In spite of another prior-day futures decline, the cash market found enough cold weather in the forecast to justify increases at most locations Thursday.

Drops of 2-3 cents to about 15 cents, led once again by the Florida citygate, at several scattered points kept mixed price movement in play. Otherwise, gains were mostly in single digits as they ranged from 2-3 cents to nearly 20 cents. The Midwest and Northeast — the most densely populated regions where lows in the 30s will continue to reign for a while longer, saw most of the largest upticks.

The Energy Information Administration’s report of a 58 Bcf storage injection for the week ending Oct. 9 handily exceeded consensus expectations in the low 50s Bcf. But despite the seeming bearishness of the report, the volume’s shortfall from year-ago and five-year average builds (81 Bcf and 64 Bcf, respectively) combined with predictions of cold weather extending into the weekend in several regions likely were all Nymex traders needed to push November futures 4.6 cents higher (see related story). Strength in the petroleum-based contracts may have also been a booster in the natural gas screen run-up.

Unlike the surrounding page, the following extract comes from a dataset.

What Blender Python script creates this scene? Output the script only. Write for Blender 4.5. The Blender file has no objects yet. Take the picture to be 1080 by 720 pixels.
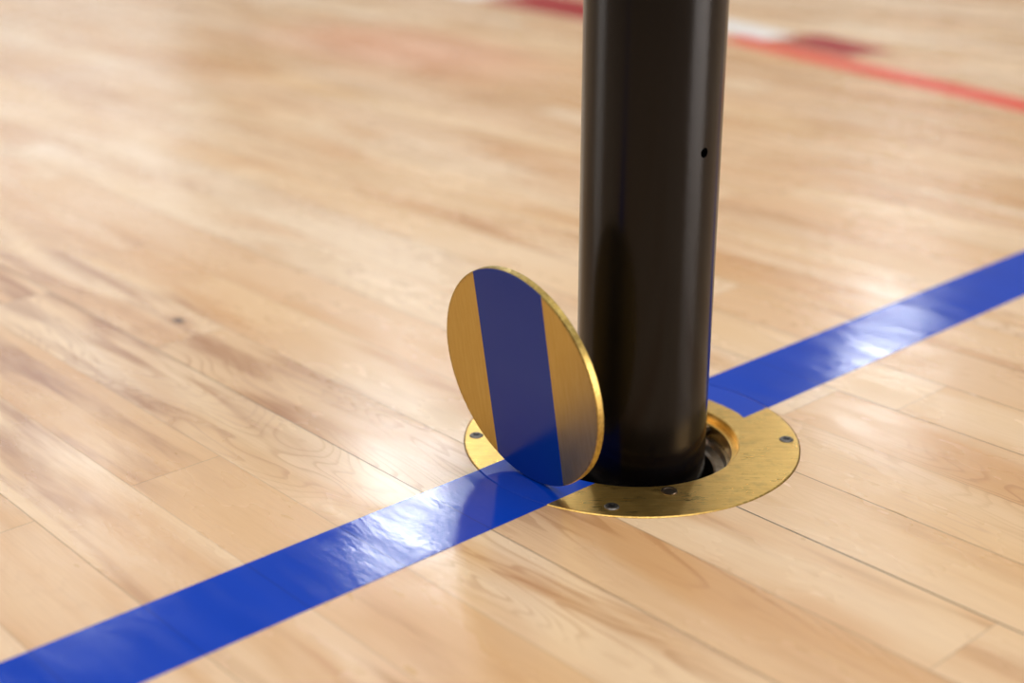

Although any potential additions to heating load would be meager at most, after peaking on either side of 90 Thursday the southern sections of Texas and Louisiana are due join the rest of the South (excluding Florida) with highs in the 70s Friday as a cold front completes its occupation of most of the region.

Meanwhile, warming trends in the desert Southwest, interior California and Western Canada contrasted with lows rarely expected to get above the 30s from the Rockies through the Northeast and Eastern Canada. Two storms will bring possibly historic early-season snow plus rain and wind to the Northeast from Friday morning through the weekend, The Weather Channel said.

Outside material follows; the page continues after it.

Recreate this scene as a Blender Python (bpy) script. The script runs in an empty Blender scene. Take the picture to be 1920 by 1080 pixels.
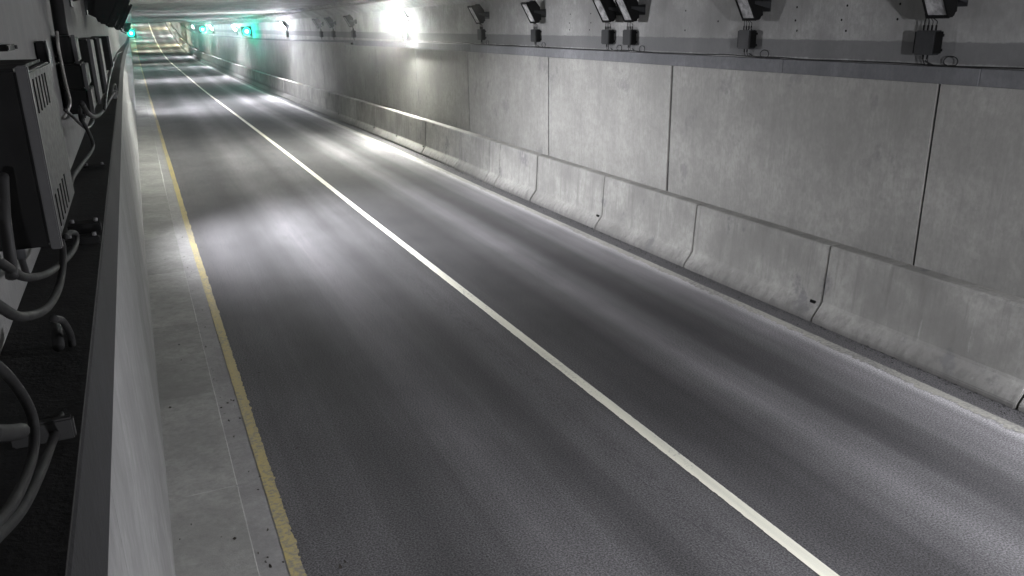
import bpy, bmesh, math, random
from mathutils import Vector, Matrix

random.seed(913)
R = math.radians
scene = bpy.context.scene
COL = scene.collection

# ------------------------------------------------------------------ camera
CAM_H = 4.029
ya, pi_, ro = 0.42364, 0.319175, -0.016837
cam_d = bpy.data.cameras.new('camera')
cam = bpy.data.objects.new('camera', cam_d)
COL.objects.link(cam)
fh = Vector((math.sin(ya), math.cos(ya), 0))
r0 = Vector((math.cos(ya), -math.sin(ya), 0))
zz = Vector((0, 0, 1))
fw = fh * math.cos(pi_) - zz * math.sin(pi_)
u0 = fh * math.sin(pi_) + zz * math.cos(pi_)
rt = r0 * math.cos(ro) + u0 * math.sin(ro)
up = -r0 * math.sin(ro) + u0 * math.cos(ro)
mw = Matrix.Identity(4)
for i in range(3):
    mw[i][0], mw[i][1], mw[i][2] = rt[i], up[i], -fw[i]
mw[2][3] = CAM_H
cam.matrix_world = mw
cam_d.sensor_width = 36
cam_d.lens = 1511.2 / 1920 * 36
cam_d.clip_start = 0.05
cam_d.clip_end = 2000
scene.camera = cam

# ------------------------------------------------------------------ world, exposure
world = bpy.data.worlds.new('World')
scene.world = world
world.use_nodes = True
wn = world.node_tree
sky = wn.nodes.new('ShaderNodeTexSky')
sky.sky_type = 'NISHITA'
sky.sun_disc = False
sky.sun_elevation = R(-6)
sky.sun_rotation = R(90)
wn.links.new(sky.outputs[0], wn.nodes['Background'].inputs[0])
wn.nodes['Background'].inputs[1].default_value = 0.05
scene.view_settings.view_transform = 'Standard'
scene.view_settings.look = 'None'
scene.view_settings.gamma = 1
scene.view_settings.use_curve_mapping = False
scene.view_settings.exposure = 0.15
scene.render.engine = 'CYCLES'
scene.cycles.use_denoising = True
scene.cycles.max_bounces = 8
scene.cycles.diffuse_bounces = 5
scene.cycles.glossy_bounces = 3
scene.cycles.sample_clamp_indirect = 25
scene.cycles.use_light_tree = True

# lamps: lit ones as (side, y, watts, colour, aim lateral x, aim y shift)
COOL, WHITE, WARM, SODIUM = (.94, .94, 1), (1, 1, .93), (1, .95, .76), (1, .90, .62)
LIT = [
    ('L', 17.0, 4700, COOL, 4.9, -1.2), ('L', 47.0, 3200, COOL, 4.4, 0), ('L', 77.0, 3200, COOL, 4.4, 0),
    ('L', 113.0, 2600, WHITE, 4.6, 0), ('L', 151.0, 7000, WARM, 4.6, 0), ('L', 177.0, 7000, WHITE, 4.6, 0),
    ('L', 197.0, 7000, WHITE, 4.6, 0), ('L', 214.0, 7000, WHITE, 4.6, 0),
    ('R', 27.9, 60, WHITE, 4.4, -1.0), ('R', 52.0, 250, COOL, 4.0, 0), ('R', 78.0, 500, COOL, 4.0, 0),
    ('R', 101.6, 700, COOL, 4.0, 0), ('R', 132.0, 5000, COOL, 4.0, 0), ('R', 165.0, 7500, SODIUM, 4.0, 0),
    ('R', 188.0, 7000, WHITE, 4.0, 0), ('R', 206.0, 8000, SODIUM, 4.0, 0),
    ('R', 0.4, 2300, COOL, 5.0, 1.0), ('L', -11.0, 12000, COOL, 7.0, 5.0),
]
GLARE = {('R', 27.9): 4600.0, ('R', 52.0): 4600.0, ('R', 78.0): 3400.0, ('R', 101.6): 3000.0}
GLARE_HAZE = .0016  # density of the added air volume that imitates lens glare
SPOT_HALF = 70

# ------------------------------------------------------------------ alignment of the tunnel
def sdx(y):
    return .0052 * max(0.0, y - 18)
def sdz(y):
    t = min(1, max(0, (y - 20) / 50))
    return -.3 * t * t * (3 - 2 * t) + .0005 * max(0.0, y - 115) ** 2
def P(x, y, z):
    return Vector((x + sdx(y), y, z + sdz(y)))

def ray(px, py):
    u, v = (px - 960) / 1511.2, (py - 540) / 1511.2
    return fw + rt * u - up * v
def on_x(px, py, X):
    d = ray(px, py); k = X / d.x
    return Vector((X, d.y * k, CAM_H + d.z * k))
def on_z(px, py, Z):
    d = ray(px, py); k = (Z - CAM_H) / d.z
    return Vector((d.x * k, d.y * k, Z))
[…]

One source noted that it may be too early to count the desert Southwest out of very hot weather for the rest of 2009. While Phoenix was still limited to highs in the mid to high 80s from Monday through Wednesday, Thursday it was expected to peak in the mid 90s and reach a high of 98 Friday, according to Weather Central.

As an indication of growing heating load in the Northeast, Columbia Gas volumes traded on IntercontinentalExchange made a huge jump from 1,083,100 MMBtu Wednesday to 1,490,700 MMBtu Thursday.

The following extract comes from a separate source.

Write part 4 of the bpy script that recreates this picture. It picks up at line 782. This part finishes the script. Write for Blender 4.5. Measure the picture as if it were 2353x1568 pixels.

Although it may seem like it to some, winter hasn’t really arrived yet, said a utility buyer in the Lower Midwest. The current cold snap, with overnight lows around freezing, should be ending during the weekend, he said. But local temperatures recently have been 15-20 degrees below normal, which “has been great for gas sales this week,” he added.

The utility should see a drop in throughput next week, the buyer went on, but a partial compensating factor is that it won’t have to buy as much spot gas as before while prices have mostly been rising in last two weeks. The area experienced five to six inches of snow last Sunday, but conditions should be normal for the foreseeable future after this coming Sunday, he said.

Barclays Capital analysts noted Thursday that a “wave of optimism has overcome the natural gas market as the injection season nears its end,” adding that the steady climb in active gas rigs for the past several weeks is a signal “that the drilling bottom is behind us.” The Baker Hughes survey puts the trough at 665 rigs in mid-July, while Smith Stats pegged the minimum count at 672 then, the Barclays advisory said. According to Baker Hughes, the rig count has grown in 11 out of the past 12 weeks, with the past week “marking a particularly steep jump of 14 rigs to 726.” Smith Stats has shown a less consistent but steeper recovery, recording an addition last week of 25 rigs to 739, the analysts said. “The discrepancy in the number of rigs drilling for gas between the two surveys is less important than the consistent direction of the trend, as there is now little doubt that drilling is on a rebound.”